I'm not sure if the indio influence is really stronger here than in the rest of the country, or whether it's just hammed up for the package tourists, but the streets here are thronged with women in traditional dress trying to sell you stuff made of alpaca wool that's usually woven into a design that contains llamas on it. For the first time in all of Peru I'm being confronted with dirty children begging and old people sitting in the gutter looking miserable. Again, I'm not sure if this is just because of the proximity of so much gringo cash but I do find it strange that you didn't encounter this kind of stuff in the north so much.

Most of the sites you visit in Cuzco are colonial structures sitting on the original Inca stonework (which was pretty sturdy), with the stones used mostly coming from the remains of Sacsayhuaman, the fortress that used to watch over Cuzco during the Inca days. The most famous of these was Qoricancha, which used to be the original Sun Temple, the holiest place in all of the Inca empire. When Pizarro was conquering Peru he once captured the Inca (emperor) and ransomed him off for a whole room full of gold and silver. Most of that was stripped off the Sun Temple and melted down by the Spaniards. When Pizarro took control of Cuzco for good he left his brother in charge, who donated the temple and grounds to the Dominicans, who pretty much tore it down and built a church and monastery on the foundations. Some of the original temple has recently been rebuilt inside, using descriptions provided by the early Spanish conquistadors (they wrote quite a few books on the Incas) but most of the stone is now being used elsewhere.

The main cathedral is a object study in how the native religions were co-opted into Catholicism. There is a famous painting of the last supper next to the main alter which shows Jesus and his boys chowing down on some cuy (guinea pig) and most of the pictures of Mary are basically a white woman's head superimposed on the body of Pachamama, the earth goddess. It was through this process that the Spanish managed to convert the natives to Catholicism. The patron of the city is also housed in the cathedral, Senor de los Temblores (lord of the earthquakes), a large wooden statue of a crucified Jesus that gets paraded around the town at Easter. The name alone should tell you the locals are fairly pre-occupied with the fact their city is knocked over and needs to be rebuilt every 50 years or so. The cathedral is full of holy iconography, a lot of it far more spectacular than the stuff in Lima, and in another nod to pre-Colombian traditions the Peruvians like their Jesus bloody. You get used to seeing the clean, sanitised European art of the Passion of Christ back on the old continent, but the indios were ever going to believe a man with nails driven through his hands  and feet was going to end up with a couple of neat blood spots on each wrist.
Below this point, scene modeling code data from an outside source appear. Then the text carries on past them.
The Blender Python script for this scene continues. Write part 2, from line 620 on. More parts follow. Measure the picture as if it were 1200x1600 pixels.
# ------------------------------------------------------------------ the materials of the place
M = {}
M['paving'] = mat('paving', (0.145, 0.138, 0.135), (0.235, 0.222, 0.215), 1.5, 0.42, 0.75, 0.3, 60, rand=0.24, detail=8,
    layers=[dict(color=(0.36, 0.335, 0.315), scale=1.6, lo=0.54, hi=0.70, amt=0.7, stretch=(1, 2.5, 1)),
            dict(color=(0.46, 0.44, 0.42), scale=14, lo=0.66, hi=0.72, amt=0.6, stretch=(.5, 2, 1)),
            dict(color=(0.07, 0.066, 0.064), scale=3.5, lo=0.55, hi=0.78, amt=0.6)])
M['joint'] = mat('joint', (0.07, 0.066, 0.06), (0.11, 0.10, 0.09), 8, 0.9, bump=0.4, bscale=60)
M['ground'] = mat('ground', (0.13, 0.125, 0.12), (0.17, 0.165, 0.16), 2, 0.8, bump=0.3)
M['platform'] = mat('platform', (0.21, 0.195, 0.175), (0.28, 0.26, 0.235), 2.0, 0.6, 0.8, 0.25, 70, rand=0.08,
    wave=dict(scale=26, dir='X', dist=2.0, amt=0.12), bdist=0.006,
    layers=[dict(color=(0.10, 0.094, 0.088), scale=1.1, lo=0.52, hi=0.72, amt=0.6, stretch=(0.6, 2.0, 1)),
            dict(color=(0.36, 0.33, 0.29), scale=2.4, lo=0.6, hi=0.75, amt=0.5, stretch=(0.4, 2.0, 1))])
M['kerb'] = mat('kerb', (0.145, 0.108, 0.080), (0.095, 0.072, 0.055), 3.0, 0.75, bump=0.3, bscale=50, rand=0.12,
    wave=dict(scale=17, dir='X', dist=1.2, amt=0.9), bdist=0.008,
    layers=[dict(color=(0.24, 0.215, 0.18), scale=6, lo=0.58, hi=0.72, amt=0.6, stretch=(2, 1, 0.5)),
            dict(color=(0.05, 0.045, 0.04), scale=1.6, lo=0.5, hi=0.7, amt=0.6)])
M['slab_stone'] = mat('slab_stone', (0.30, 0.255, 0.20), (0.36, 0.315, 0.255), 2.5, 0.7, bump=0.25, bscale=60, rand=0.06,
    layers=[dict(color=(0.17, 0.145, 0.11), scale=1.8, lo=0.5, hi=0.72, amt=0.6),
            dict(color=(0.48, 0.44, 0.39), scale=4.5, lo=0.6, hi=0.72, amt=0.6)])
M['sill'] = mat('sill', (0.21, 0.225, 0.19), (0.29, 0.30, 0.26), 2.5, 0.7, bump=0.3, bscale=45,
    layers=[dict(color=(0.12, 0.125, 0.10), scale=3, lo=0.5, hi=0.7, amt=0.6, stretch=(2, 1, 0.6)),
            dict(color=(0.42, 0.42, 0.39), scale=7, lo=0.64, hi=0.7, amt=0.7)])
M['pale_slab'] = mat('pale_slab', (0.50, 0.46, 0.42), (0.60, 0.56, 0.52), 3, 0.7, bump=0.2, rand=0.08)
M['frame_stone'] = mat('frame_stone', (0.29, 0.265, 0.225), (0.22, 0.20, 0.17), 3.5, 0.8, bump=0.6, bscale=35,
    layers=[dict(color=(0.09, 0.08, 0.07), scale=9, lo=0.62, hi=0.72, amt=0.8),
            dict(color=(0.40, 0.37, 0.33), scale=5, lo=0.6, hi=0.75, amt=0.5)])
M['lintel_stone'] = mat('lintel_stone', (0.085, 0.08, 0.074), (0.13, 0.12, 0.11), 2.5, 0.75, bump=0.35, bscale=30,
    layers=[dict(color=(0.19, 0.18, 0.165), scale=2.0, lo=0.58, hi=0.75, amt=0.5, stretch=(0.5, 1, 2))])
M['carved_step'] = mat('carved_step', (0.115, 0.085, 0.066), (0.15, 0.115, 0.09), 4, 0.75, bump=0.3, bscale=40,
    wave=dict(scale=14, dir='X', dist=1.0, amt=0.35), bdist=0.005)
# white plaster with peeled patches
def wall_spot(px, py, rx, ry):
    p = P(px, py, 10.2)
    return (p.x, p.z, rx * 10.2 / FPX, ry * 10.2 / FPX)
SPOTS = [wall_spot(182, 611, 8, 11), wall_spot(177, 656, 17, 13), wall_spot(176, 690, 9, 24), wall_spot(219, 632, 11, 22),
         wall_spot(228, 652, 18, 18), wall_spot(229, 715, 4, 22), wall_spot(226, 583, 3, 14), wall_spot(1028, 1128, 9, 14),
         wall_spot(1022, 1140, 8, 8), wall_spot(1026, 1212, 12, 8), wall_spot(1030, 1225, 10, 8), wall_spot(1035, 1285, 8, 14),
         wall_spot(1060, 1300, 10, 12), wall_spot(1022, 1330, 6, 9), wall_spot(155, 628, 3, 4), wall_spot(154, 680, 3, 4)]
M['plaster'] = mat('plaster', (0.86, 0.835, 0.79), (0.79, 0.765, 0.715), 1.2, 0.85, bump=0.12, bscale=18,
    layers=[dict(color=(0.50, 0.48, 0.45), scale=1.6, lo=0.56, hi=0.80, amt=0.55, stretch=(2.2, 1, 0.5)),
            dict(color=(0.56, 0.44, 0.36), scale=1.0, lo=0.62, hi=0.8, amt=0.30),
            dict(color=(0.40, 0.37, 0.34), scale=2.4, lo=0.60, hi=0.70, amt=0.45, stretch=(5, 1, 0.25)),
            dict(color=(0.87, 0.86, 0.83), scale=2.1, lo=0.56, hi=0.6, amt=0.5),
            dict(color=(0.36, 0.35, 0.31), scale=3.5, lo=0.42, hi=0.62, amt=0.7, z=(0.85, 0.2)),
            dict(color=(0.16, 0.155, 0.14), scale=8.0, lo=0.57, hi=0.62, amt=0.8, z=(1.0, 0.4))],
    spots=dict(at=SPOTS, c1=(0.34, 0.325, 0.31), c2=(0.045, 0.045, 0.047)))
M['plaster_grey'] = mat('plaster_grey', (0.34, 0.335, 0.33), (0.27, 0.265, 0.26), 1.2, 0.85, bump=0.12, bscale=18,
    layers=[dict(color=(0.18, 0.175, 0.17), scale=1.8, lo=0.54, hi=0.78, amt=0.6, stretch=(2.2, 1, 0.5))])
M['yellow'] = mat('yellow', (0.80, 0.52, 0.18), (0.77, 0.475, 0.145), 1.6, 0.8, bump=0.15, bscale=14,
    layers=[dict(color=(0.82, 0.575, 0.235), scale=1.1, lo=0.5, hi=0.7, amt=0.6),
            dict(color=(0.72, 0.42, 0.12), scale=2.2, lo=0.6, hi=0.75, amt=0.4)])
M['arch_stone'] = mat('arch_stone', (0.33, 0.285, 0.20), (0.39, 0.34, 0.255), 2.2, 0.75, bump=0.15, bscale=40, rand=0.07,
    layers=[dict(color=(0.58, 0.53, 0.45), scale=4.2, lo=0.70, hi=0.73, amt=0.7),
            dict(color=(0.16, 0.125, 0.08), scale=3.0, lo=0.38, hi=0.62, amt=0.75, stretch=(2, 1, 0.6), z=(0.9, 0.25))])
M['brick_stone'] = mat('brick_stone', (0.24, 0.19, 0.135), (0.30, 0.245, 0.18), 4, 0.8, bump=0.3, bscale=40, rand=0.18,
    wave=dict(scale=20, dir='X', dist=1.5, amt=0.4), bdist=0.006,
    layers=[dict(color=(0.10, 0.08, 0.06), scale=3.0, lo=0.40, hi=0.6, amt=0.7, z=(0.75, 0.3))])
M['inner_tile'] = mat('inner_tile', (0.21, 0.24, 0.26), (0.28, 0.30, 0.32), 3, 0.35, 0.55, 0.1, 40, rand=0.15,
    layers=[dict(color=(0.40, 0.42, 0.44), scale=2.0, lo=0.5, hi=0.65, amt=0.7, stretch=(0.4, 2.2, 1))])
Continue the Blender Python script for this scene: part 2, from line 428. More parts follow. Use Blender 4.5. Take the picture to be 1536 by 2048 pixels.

These people used to sacrifice humans, after all. Much like Qoricancha, the cathedral was built on the site of the Inca's palace and used up all the stone that said palace used to consist of. All of this stuff shows just how brutal the Spanish conquest was and how the large percentage of the population who pretty much still look like they did in Inca times is able to retain a grudge against the white people who rule them from Lima.

So I've had my briefing and been given a lovely yellow t-shirt stating I survived the Inca Trail (I wonder if I have to give it back if I don't survive?) and tomorrow morning I'm finally getting started.